Fighter Within Hands-on Preview
- Updated: 14th Nov, 2013
As a party game, the Kinect-exclusive Fighter Within for Xbox One works quite well. The standard punches and kicks are intuitive enough that anyone can jump in and play and attacks unique to each character are clearly displayed in the HUD when they become available. Local multiplayer offers a series of 90-second rounds, making it perfect to rotate people in and out quickly. And of course, it’s great for trash-talking.
Here’s a video of me and fellow gamer Dan Cairns playing a preview build of the game at an Xbox One event.
At the 3-minute mark we appear to just be standing still. What we’re actually doing is charging up our “Ki” power, which you can see in the yellow bar at the bottom. As it fills up each of the three squares, you get access to moves like the Swap, which you can see at 3:54, and the Slam at 1:16.
Trying for the Slam triggers a minigame where each of you battle to fill up a meter by pushing both hands out as fast as possible. It’s a killer for the arms but crucial if you don’t want to be thrown out of the ring in smaller arenas like the Dojo.

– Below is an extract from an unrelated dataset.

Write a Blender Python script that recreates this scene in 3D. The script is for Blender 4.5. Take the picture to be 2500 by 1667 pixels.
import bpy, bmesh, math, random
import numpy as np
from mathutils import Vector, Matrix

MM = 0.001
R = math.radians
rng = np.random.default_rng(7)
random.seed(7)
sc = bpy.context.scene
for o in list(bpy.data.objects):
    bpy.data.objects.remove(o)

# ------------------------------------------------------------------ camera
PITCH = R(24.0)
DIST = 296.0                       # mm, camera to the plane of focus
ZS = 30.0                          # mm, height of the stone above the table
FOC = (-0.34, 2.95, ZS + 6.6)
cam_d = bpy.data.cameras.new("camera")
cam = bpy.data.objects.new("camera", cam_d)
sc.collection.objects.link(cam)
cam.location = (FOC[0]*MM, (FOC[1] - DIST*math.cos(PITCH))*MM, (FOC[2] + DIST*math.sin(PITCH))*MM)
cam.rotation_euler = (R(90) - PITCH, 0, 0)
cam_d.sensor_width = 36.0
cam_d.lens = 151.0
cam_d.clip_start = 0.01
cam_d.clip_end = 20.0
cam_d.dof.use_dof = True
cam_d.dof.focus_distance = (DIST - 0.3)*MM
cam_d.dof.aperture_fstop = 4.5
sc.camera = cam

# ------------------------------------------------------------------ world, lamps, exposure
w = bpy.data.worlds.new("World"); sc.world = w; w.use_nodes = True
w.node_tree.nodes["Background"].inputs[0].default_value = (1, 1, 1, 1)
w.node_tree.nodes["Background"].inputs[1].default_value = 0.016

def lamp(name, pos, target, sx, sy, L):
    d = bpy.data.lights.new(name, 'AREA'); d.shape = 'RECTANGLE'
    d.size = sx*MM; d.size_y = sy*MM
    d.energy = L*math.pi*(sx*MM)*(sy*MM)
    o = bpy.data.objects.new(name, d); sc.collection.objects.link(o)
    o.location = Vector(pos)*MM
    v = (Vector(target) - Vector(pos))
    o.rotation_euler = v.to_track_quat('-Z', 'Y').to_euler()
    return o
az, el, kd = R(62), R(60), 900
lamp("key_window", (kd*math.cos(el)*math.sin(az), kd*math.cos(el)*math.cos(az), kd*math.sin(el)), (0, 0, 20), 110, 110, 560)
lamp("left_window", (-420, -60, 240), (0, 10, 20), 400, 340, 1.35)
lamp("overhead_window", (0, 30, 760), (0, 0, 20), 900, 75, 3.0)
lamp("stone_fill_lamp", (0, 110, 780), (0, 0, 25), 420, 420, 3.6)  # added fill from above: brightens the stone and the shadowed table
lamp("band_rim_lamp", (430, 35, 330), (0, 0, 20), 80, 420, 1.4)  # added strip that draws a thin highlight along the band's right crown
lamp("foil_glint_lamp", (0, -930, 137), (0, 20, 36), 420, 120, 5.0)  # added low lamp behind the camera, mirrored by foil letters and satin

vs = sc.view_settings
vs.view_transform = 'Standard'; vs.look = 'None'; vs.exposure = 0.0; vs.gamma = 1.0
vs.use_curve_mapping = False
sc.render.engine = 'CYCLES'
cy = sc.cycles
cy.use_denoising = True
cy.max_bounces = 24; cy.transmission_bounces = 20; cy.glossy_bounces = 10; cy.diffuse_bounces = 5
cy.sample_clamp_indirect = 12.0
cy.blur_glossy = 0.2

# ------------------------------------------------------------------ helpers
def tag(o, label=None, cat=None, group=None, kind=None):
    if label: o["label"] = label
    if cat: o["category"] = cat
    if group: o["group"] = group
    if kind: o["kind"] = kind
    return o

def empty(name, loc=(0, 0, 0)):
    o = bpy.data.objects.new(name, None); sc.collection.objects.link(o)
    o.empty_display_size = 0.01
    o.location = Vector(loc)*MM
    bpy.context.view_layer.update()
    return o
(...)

In some maps there’s a pole in the arena. Standing near it lets you do pole attacks but also leaves you vulnerable to the unblockable Slam on Pole variant of this power attack, shown at 3:15.
Fighter Within is much more about silly fun than in-depth fighter. Aside from the Slam, most of the the power moves seem to be unblockable though it will auto-counter a spam chain of similar attacks and you can counter certain basic attacks yourself by ducking and punching forwards. Successfully grabbing the stick that’s available on certain levels (crouch and stick your arm out when nearby) will simply interrupt whatever action is happening and jump straight into your character’s stick attack.
As with the previous game from the same studio, Fighters Uncaged, your moves don’t have a 1-1 correlation with the on-screen characters, hence Dan failing to check out his character’s butt by turning around. You won’t be doing roundhouse kicks and smashing the furniture. Instead, you’re trying for motions within a recognised moveset – straight punches, hooks, low kicks, kicking out backwards for a finishing move, jumping straight up to use the pole in certain arenas, and so on.
As well as these shared attacks, each character has a couple of special powers that only become available after certain match conditions are met. At 3:40 you can Loa’s Revenge Dash. Other powers are unlocked when a character is knocked down, their health is dangerously low, or other such conditions.
There’s a solo mode as well but frankly, I wouldn’t bother. The animations for each character have enough variation to keep matches entertaining to watch (see DJ Joao’s Pole Jump at 1:12 vs J-Gun’s at 3:22, and the various slams throughout the video), but the actions you perform are all very similar. I can’t imagine this being any fun by yourself but if you have active friends that come over a lot, Fighter Within could be worth picking up.
Fighter Within is a launch game for Xbox One, coming 22nd November.